NY’s Essential Schools: Partners With The State

In New York, a dramatic shift in the state’s education policy statement has directly involved Essential schools as key exemplars of school change. In fall 1991, as part of their ambitious “New Compact for Learning” reform agenda, the state’s Regents adopted a “Partnership Schools Program” aimed at getting schools to try bold new alternatives to traditional schooling. The first group of schools named to the program consisted entirely of members of the Coalition of Essential Schools.

“This puts us squarely in the center of the state’s reform movement,” says the CES regional coordinator for New York, Joan Carney. “This program not only gives public recognition to the New York Essential schools that have come so far; it will also allow their work to proceed and go deeper.” Carney and a number of New York’s Essential school leaders met often with Education Commissioner Thomas Sobol and State Education Department people over the past several years as they drafted the New Compact for Learning.

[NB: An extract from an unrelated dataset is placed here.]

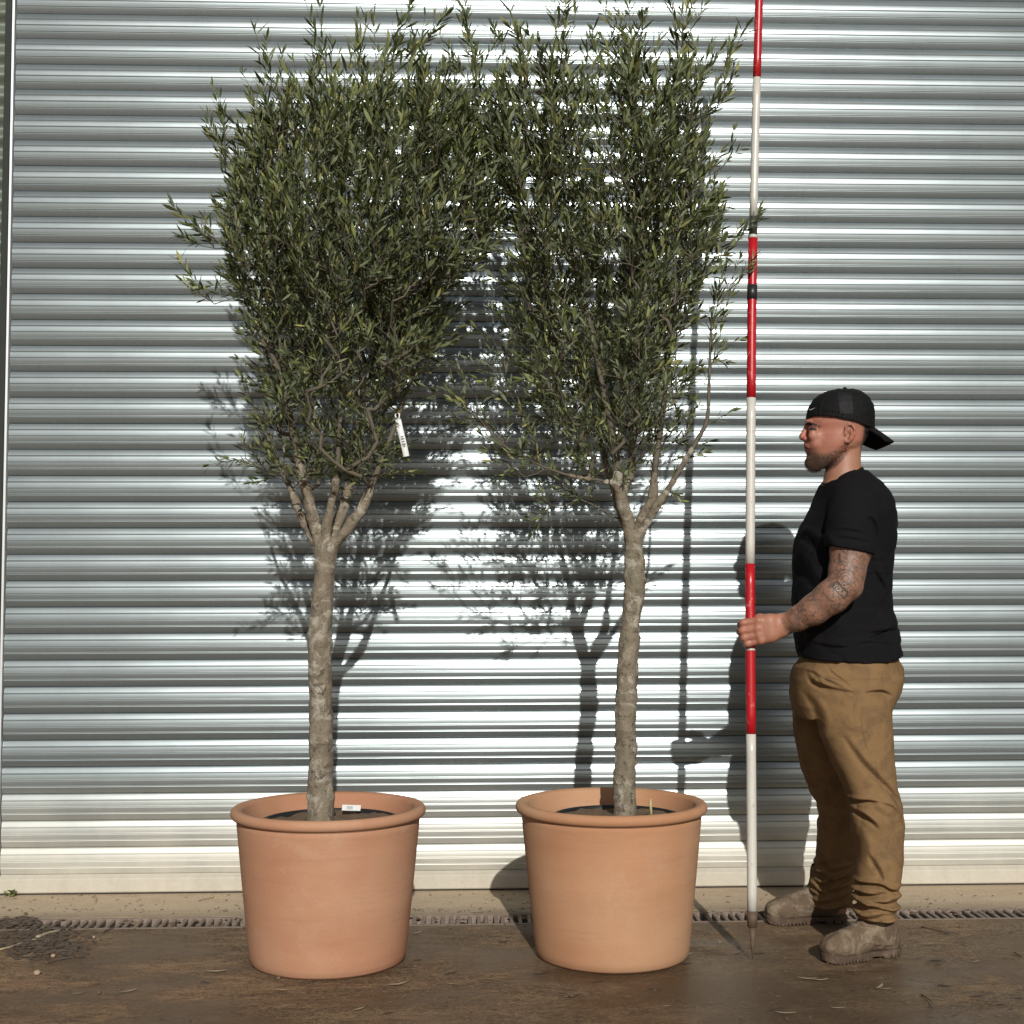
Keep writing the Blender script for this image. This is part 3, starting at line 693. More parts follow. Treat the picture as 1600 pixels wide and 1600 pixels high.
crown1 = [(160, 500, 670, .35), (182, 462, 700, .8), (212, 428, 720, 1.1), (250, 402, 732, 1.15), (300, 378, 752, 1.1), (350, 362, 762, 1.2), (400, 368, 752, 1.35), (440, 370, 715, 1.35), (480, 392, 682, 1.5), (520, 405, 676, 1.6), (560, 415, 665, 1.5), (600, 422, 640, 1.3), (640, 428, 615, 1.0), (690, 432, 598, .75), (730, 440, 588, .6), (762, 465, 578, .35)]
sp1 = [(352, 215, 0), (355, 260, .05), (315, 365, 0), (318, 385, .1), (318, 455, 0), (335, 475, -.1), (602, 85, .05), (655, 80, 0), (640, 95, .1), (510, 105, 0), (735, 135, 0), (560, 115, 0), (425, 135, -.05), (384, 716, -.1), (445, 735, -.1), (455, 752, -.08), (470, 700, -.12), (500, 700, -.12), (520, 720, -.1), (540, 735, -.1), (565, 745, -.08), (585, 748, -.06), (575, 715, -.1), (600, 720, -.02), (550, 690, -.12), (520, 670, -.14), (590, 690, -.1), (495, 740, .06), (530, 755, .05), (480, 725, .08), (560, 760, .05), (600, 740, 0), (430, 700, -.1), (420, 670, -.1), (450, 650, -.12), (480, 660, -.14), (400, 728, -.08), (415, 735, 0), (640, 640, 0)]
limbs1 = [
    ([(505, 862, 0), (492, 822, 0), (484, 790, -.02), (476, 758, -.03), (466, 715, -.04), (457, 672, -.05), (449, 630, -.06), (440, 590, -.06), (425, 556, -.07), (409, 530, -.08)], 0.0155, 0.0072),
    ([(500, 862, 0), (480, 828, .03), (464, 790, .05), (452, 760, .06), (432, 722, .07), (415, 690, .08), (398, 640, .08)], 0.0126, 0.0056),
    ([(508, 862, 0), (513, 815, -.02), (520, 780, -.04), (526, 740, -.05), (530, 680, -.05), (533, 600, -.04), (528, 500, -.03), (515, 400, -.03), (508, 330, -.03)], 0.0126, 0.0040),
    ([(510, 862, 0), (528, 815, .04), (541, 780, .07), (550, 730, .10), (560, 660, .13), (585, 560, .14), (600, 450, .15)], 0.0148, 0.0048),
    ([(512, 862, 0), (538, 832, -.01), (560, 803, -.02), (575, 775, -.02), (590, 735, -.02), (612, 680, 0), (640, 600, .02), (668, 520, .04)], 0.0155, 0.0048)]
tree1, nl1 = make_tree('olive_tree', 'olive tree in the left terracotta pot, denser rounded crown with white tag', '', P1, P1[1]+.005,
    [(1290, 480, 523), (1240, 481, 521), (1180, 482, 521), (1100, 482, 520), (1000, 481, 519), (955, 484, 520), (920, 489, 522), (890, 494, 522), (868, 493, 526), (855, 492, 529)],
    (508, 855), limbs1, crown1, 1100, 5, 1.25, [(508, 1195, .013, 1), (505, 1160, .008, 1), (490, 1100, .006, 0), (495, 1045, .008, 1), (503, 978, .006, 1), (518, 985, .007, 0), (501, 1000, .009, 1), (484, 1175, .006, 0), (505, 1128, .006, 1), (500, 1060, .006, 0), (482, 1245, .008, 0), (520, 1245, .008, 0)], sp1, 'two potted olive trees')
crown2 = [(110, 805, 1075, .20), (140, 798, 1085, .40), (180, 768, 1090, .62), (240, 765, 1092, .85), (300, 785, 1098, .9), (350, 800, 1108, .85), (400, 812, 1108, .88), (450, 812, 1095, .9), (500, 818, 1072, 1.05), (550, 818, 1065, 1.0), (600, 836, 1062, .9), (640, 848, 1052, .95), (680, 880, 1045, .75), (722, 910, 1030, .45)]
sp2 = [(868, 55, 0), (960, 58, .05), (1078, 52, 0), (1065, 75, 0), (820, 75, 0), (1005, 88, 0), (730, 130, 0), (745, 105, .1), (1130, 110, 0), (1133, 150, 0), (1130, 260, .05), (1142, 378, 0), (1128, 405, .1), (1138, 455, 0), (1120, 480, 0), (1125, 530, .05), (1118, 490, -.05),
       (900, 690, -.08), (920, 710, -.1), (945, 690, -.12), (975, 690, -.12), (1000, 680, -.12), (1010, 700, -.1), (990, 720, .06), (950, 730, .06), (930, 670, -.12), (960, 650, -.14), (1000, 650, -.14), (1030, 655, -.1), (1050, 720, .02), (1015, 735, .08), (880, 670, -.1), (735, 640, -.1), (750, 650, -.1), (765, 668, -.08), (780, 680, 0), (745, 622, -.15), (790, 700, -.05), (800, 730, 0), (820, 745, 0), (840, 720, 0), (860, 745, .05), (850, 800, -.05), (862, 790, -.05), (880, 760, 0), (905, 780, 0), (930, 790, 0), (780, 600, -.1), (800, 620, -.05), (830, 660, 0), (1095, 640, 0), (1060, 700, 0), (1075, 690, .03), (1048, 770, 0), (1100, 600, 0), (1105, 560, .03), (770, 530, -.1), (785, 560, -.08), (800, 520, 0), (870, 690, .05), (900, 720, 0)]
limbs2 = [
    ([(988, 845, 0), (981, 815, -.01), (972, 785, -.02), (966, 745, -.03), (960, 700, -.03), (953, 655, -.04), (940, 600, -.04), (925, 520, -.04), (900, 420, -.03), (880, 330, -.03)], 0.0184, 0.0040),
    ([(984, 842, 0), (970, 800, .04), (955, 750, .07), (942, 705, .09), (925, 640, .11), (900, 560, .13), (880, 470, .14)], 0.0128, 0.0040),
    ([(993, 845, 0), (1005, 805, .02), (1020, 775, .02), (1023, 735, .02), (1030, 685, .03), (1038, 620, .04), (1045, 540, .05), (1058, 460, .05), (1063, 380, .05), (1062, 300, .05)], 0.0136, 0.0040),
    ([(996, 843, 0), (1018, 803, -.02), (1040, 770, -.03), (1072, 718, -.03), (1092, 683, -.03), (1105, 655, -.03), (1108, 600, -.02), (1110, 540, -.02), (1113, 480, -.02)], 0.0104, 0.0028),
    ([(972, 760, 0), (940, 751, -.05), (900, 745, -.08), (870, 737, -.10), (820, 716, -.13), (780, 690, -.15), (745, 650, -.16)], 0.0048, 0.0024),
    ([(970, 780, .02), (985, 740, .06), (990, 680, .09), (1000, 600, .12), (1000, 480, .14), (990, 360, .15)], 0.0120, 0.0040)]
tree2, nl2 = make_tree('olive_tree', 'taller looser olive tree in the right terracotta pot beside the striped pole', '', P2, P2[1]+.005,
    [(1285, 957, 994), (1240, 958, 994), (1190, 960, 995), (1100, 961, 996), (1050, 963, 998), (1000, 967, 1000), (950, 972, 1002), (920, 975, 1007), (900, 977, 1008), (880, 975, 1008), (855, 976, 1004), (838, 975, 1005)],
    (988, 838), limbs2, crown2, 920, 9, 1.1, [(1006, 905, .012, 0), (990, 890, .005, 1), (978, 925, .007, 0), (980, 1037, .008, 1), (1003, 975, .007, 0), (975, 985, .006, 0), (963, 1170, .008, 0), (995, 1200, .009, 0), (975, 1130, .005, 0), (985, 1110, .004, 1), (968, 1235, .006, 1), (985, 1220, .005, 1), (997, 950, .005, 1)], sp2, 'two potted olive trees')
print('leaves', nl1, nl2)
# white loop tag hanging in the left crown
tg = thing('plant_tag', 'long white paper tag hanging from the right side of the left olive crown', 'plant tag', tuple(at(618, 645, P1[1]-.12)))
P = [at(x, y, P1[1]-.12+dy) for x, y, dy in ((622, 655, 0), (625, 670, -.006), (630, 690, -.008), (635, 713, -.002))]; P = smoothpath(np.array(P), 12)
V = []; Fc = []
for i, p in enumerate(P):
    t = P[min(i+1, 11)]-P[max(i-1, 0)]; s = np.cross(t, (0, 1, 0)); s /= np.linalg.norm(s); w = .0085 if i else .0075
    for d in (0, .0008): V += [p-s*w+np.array([0, d, 0]), p+s*w+np.array([0, d, 0])]
for i in range(11):
    a = i*4; Fc += [(a, a+1, a+5, a+4), (a+3, a+2, a+6, a+7), (a+2, a, a+4, a+6), (a+1, a+3, a+7, a+5)]
mesh('tag_strip', V, Fc, M_white, tg)
for i, (fx, w) in enumerate([(6.0, .006), (6.6, .009), (7.3, .007), (8.0, .010), (8.5, .006)]):
    j = int(fx); p = P[j]+(P[j+1]-P[j])*(fx-j); quadplate('printed_line', p+np.array([0, -.0012, 0]), P[j+1]-P[j], np.cross(P[j+1]-P[j], (0, 1, 0)), .004, w, .0003, M_print, tg)
L = [at(x, y, P1[1]-.12) for x, y in ((622, 656), (618, 651), (618, 647), (621, 645), (624, 648), (623, 656))]
V, Fc = tube(smoothpath(np.array(L), 24), [.0022]*24, 6); mesh('tag_loop', V, Fc, M_white, tg)
# ================================================================== RANGING POLE
rp_ = thing('ranging_pole', 'tall red and white banded ranging pole with a rusty spike, held upright by the man', 'surveying pole', tuple(ground(1176, 1502)))
PX = [(1500, 1176), (1423, 1175.2), (1147, 1173.5), (985, 1172.2), (881, 1172), (700, 1173), (622, 1173.8), (500, 1174.6), (370, 1176.5), (200, 1180.5), (0, 1186), (-160, 1191)]
def pole_pt(y):
    Y = -.944+.2*(1500-y)/1500; xs = np.interp(-y, [-a for a, b in PX], [b for a, b in PX]); return at(xs, y, Y)
def seg(y0, y1, r0, r1, mat, name, n=None):
    ys = np.linspace(y0, y1, n or max(2, int(abs(y1-y0)/30)+1)); P = [pole_pt(y) for y in ys]; V, Fc = tube(P, np.linspace(r0, r1, len(P)), 20); o = mesh(name, V, Fc, mat, rp_)
    for p in o.data.polygons:
        if len(p.vertices) > 4: p.use_smooth = False
    return o
seg(1500, 1448, .0012, .0105, M_rust, 'spike', 3); seg(1448, 1423, .0145, .0150, M_rust, 'spike_collar', 2)
for y0, y1, r, m, nm in ((1423, 1147, .0142, M_cream, 'white_band'), (1147, 881, .0142, M_red, 'red_band'), (881, 622, .0139, M_cream, 'white_band'), (622, 371, .0138, M_red, 'red_band'), (339, 122, .0124, M_cream, 'white_band'), (122, -152, .0124, M_red, 'red_band')):
    seg(y0, y1, r, r, m, nm)
seg(371, 339, .0128, .0128, simple('dull_steel_joint', (.16, .17, .15), .4, .8, .3, 40), 'steel_joint', 2); seg(373, 368, .0150, .0150, M_cream, 'joint_ring', 2)
seg(468.5, 446, .0152, .0152, M_tape, 'tape_wrap', 2); seg(1016.5, 1013.5, .0146, .0146, M_cream, 'joint_ring', 2)

# ================================================================== PERSON
PYC = -.76
man = thing('person', 'man in black t-shirt, tan trousers and backwards black cap holding the striped pole', 'person', tuple(at(1330, 1480, -.75)[:2])+(0,))
# ---------------- body
b = SDF((.74, -1.06, .02), (1.40, -.42, 1.70), .0034)
HY = PYC
b.loft([(735, 1262, 1352, HY, .045), (755, 1288, 1362, HY, .115), (775, 1284, 1374, HY, .15), (800, 1275, 1382, HY, .16), (860, 1254, 1384, HY, .15), (950, 1252, 1378, HY, .145), (1030, 1262, 1394, HY, .15), (1075, 1262, 1390, HY, .15)][1:], .02)
b.loft([(1060, 1268, 1386, -.85, .072), (1180, 1305, 1384, -.87, .066), (1280, 1338, 1400, -.90, .052), (1360, 1348, 1398, -.91, .044), (1405, 1356, 1392, -.903, .033), (1450, 1358, 1391, -.902, .031)], .02)
b.loft([(1060, 1256, 1366, -.67, .072), (1180, 1262, 1345, -.63, .066), (1280, 1286, 1338, -.58, .050), (1350, 1284, 1330, -.53, .042), (1390, 1286, 1322, -.508, .033), (1425, 1290, 1320, -.506, .031)], .02)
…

Each school in the partnership will work with a state liaison person to obtain waivers from state policies and practices, such as curriculum mandates, that have made restructuring difficult. “Even more important,” says Carney, “we’ll be working toward defining new learning outcomes and developing alternative assessment practices, perhaps including waivers from the state’s Regents exam requirements.”

For their part, New York’s Essential schools will provide key guidance to State Education Department people, as well as a vision of how future schools might look to those that follow them in the Partnership Program. Coalition school people from the region will also sit on the state’s oversight committee for the new program.

“This is a loud and clear message from the state to those schools that might have regarded Essential School ideas as somehow aberrant,” says Carney. “The state has given us its imprimatur; we are in the mainstream now.”